◆ What the task requires ◆
Beginning with the first line of the data below, extract each line up to and including the one containing "RNG = np.random.default_rng(11)". Copy them exactly and add nothing.

◆ Provided material ◆
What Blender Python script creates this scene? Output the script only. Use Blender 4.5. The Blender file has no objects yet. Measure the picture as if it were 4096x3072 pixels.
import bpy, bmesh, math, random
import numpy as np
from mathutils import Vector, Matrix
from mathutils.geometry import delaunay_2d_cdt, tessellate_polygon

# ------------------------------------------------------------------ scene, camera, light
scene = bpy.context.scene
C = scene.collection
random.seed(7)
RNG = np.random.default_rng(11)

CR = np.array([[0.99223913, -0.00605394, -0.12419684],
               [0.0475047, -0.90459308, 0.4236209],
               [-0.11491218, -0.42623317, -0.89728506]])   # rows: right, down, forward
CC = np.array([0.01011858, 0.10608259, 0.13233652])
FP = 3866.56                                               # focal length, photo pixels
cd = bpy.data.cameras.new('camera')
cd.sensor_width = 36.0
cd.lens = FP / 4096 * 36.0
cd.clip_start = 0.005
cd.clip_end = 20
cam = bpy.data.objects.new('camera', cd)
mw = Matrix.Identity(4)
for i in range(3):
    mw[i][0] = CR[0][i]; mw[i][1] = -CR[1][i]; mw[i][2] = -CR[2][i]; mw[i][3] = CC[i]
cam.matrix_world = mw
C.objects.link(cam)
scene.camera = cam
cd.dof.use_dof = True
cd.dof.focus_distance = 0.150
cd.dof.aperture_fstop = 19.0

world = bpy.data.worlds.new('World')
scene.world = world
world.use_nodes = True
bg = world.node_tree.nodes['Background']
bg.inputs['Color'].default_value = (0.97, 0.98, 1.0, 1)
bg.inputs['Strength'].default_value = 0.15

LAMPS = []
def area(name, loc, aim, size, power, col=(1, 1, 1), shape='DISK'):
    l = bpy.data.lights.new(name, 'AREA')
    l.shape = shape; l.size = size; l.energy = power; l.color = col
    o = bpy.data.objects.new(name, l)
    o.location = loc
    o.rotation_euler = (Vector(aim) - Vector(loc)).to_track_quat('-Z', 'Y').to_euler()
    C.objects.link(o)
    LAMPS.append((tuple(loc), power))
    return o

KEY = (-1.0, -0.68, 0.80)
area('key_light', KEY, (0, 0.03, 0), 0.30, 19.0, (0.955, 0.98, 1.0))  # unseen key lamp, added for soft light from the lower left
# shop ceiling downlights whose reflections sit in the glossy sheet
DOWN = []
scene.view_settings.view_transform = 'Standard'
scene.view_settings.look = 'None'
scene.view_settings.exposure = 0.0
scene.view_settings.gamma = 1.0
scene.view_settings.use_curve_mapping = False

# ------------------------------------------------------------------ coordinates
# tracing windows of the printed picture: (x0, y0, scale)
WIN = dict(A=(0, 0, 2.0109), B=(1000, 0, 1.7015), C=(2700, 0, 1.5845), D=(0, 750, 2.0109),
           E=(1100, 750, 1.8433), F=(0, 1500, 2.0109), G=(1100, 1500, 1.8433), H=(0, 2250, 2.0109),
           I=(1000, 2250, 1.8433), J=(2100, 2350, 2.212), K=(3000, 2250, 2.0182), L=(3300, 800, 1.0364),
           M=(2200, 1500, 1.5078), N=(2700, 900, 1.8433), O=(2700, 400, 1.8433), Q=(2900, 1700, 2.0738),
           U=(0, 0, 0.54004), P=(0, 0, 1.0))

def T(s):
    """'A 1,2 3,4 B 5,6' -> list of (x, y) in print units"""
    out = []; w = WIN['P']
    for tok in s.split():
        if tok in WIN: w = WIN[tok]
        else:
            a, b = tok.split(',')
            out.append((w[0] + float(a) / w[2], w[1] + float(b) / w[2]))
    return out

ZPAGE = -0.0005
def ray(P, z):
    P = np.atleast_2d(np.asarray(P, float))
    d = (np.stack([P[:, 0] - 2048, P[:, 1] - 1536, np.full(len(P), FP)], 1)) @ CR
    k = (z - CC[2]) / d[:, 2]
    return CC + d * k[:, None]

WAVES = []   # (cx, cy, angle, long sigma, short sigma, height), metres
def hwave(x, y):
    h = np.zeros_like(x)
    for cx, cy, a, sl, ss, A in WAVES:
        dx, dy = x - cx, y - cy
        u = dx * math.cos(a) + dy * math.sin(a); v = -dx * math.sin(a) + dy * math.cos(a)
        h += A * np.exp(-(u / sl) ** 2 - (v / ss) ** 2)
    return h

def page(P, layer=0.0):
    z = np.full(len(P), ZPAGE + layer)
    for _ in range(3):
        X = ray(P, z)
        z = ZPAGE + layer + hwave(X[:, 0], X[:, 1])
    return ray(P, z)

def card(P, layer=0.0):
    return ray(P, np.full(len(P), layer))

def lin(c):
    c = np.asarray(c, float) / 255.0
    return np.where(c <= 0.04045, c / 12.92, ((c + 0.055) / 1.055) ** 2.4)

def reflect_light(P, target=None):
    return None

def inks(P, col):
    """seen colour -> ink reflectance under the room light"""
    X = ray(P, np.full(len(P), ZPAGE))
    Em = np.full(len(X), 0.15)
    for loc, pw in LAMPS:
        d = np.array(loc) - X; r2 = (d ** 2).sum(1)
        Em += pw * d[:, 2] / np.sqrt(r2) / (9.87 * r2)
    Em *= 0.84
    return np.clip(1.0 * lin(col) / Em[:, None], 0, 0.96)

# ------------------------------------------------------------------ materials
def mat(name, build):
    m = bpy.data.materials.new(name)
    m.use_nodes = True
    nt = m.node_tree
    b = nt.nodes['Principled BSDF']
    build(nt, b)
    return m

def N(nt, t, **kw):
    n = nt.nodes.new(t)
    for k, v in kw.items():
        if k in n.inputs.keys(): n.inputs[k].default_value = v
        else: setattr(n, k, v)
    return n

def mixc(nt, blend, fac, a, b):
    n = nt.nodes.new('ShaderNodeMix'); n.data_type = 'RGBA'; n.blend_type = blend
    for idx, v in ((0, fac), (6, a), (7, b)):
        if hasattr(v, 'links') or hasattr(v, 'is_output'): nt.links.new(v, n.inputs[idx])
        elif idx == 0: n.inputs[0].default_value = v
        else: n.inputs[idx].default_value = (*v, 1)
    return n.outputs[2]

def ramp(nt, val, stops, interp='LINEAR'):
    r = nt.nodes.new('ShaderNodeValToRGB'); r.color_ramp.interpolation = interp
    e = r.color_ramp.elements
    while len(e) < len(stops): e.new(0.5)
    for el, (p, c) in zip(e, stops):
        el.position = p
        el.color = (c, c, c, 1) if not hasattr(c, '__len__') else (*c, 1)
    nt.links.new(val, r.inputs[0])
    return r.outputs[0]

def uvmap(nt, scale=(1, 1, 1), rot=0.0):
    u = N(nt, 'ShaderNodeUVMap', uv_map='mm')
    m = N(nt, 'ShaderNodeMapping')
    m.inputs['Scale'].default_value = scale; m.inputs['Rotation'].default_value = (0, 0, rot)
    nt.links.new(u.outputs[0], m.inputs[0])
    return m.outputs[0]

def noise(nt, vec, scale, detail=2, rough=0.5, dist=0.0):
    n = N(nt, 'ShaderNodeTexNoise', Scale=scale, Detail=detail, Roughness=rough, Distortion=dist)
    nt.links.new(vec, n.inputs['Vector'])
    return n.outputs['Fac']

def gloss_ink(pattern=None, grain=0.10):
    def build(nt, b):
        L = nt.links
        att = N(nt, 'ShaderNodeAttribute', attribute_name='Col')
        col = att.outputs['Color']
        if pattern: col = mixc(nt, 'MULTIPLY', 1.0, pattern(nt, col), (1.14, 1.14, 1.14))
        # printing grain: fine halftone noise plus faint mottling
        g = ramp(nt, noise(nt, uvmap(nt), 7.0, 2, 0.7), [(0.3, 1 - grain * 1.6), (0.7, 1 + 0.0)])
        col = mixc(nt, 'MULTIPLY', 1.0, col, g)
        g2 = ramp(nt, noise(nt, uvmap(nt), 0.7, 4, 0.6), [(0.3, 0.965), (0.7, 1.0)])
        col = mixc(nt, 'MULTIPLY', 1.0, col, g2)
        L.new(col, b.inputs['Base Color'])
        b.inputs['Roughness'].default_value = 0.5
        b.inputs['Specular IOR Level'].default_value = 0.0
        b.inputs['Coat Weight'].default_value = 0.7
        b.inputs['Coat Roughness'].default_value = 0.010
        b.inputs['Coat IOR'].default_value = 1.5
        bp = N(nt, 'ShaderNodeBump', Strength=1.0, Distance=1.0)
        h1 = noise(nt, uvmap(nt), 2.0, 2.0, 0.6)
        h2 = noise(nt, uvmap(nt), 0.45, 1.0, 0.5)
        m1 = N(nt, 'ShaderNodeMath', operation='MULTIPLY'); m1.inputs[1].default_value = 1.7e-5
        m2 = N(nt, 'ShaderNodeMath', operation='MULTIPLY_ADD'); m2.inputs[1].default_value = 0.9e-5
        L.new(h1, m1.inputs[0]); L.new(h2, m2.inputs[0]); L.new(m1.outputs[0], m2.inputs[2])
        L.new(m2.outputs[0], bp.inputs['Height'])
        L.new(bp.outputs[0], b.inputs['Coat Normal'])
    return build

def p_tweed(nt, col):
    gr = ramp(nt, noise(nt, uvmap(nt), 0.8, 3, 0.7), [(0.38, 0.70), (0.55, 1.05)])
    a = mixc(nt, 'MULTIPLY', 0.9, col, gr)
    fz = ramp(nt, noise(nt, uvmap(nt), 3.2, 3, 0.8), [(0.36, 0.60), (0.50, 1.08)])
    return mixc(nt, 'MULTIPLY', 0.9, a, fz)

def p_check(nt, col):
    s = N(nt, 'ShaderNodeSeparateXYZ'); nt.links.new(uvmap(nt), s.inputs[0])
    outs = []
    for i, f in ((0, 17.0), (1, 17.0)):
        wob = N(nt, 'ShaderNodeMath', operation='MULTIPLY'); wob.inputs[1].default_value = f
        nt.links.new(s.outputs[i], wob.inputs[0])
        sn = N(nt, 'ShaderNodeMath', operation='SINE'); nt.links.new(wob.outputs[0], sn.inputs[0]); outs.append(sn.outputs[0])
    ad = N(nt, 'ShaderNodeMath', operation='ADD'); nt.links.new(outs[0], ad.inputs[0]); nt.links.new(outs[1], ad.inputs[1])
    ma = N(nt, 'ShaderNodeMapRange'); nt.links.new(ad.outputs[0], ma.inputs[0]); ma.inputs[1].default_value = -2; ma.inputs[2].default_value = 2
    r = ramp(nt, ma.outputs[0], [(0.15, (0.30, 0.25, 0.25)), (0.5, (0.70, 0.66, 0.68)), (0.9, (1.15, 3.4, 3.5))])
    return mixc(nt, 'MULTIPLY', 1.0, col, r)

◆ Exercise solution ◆
What Blender Python script creates this scene? Output the script only. Use Blender 4.5. The Blender file has no objects yet. Measure the picture as if it were 4096x3072 pixels.
import bpy, bmesh, math, random
import numpy as np
from mathutils import Vector, Matrix
from mathutils.geometry import delaunay_2d_cdt, tessellate_polygon

# ------------------------------------------------------------------ scene, camera, light
scene = bpy.context.scene
C = scene.collection
random.seed(7)
RNG = np.random.default_rng(11)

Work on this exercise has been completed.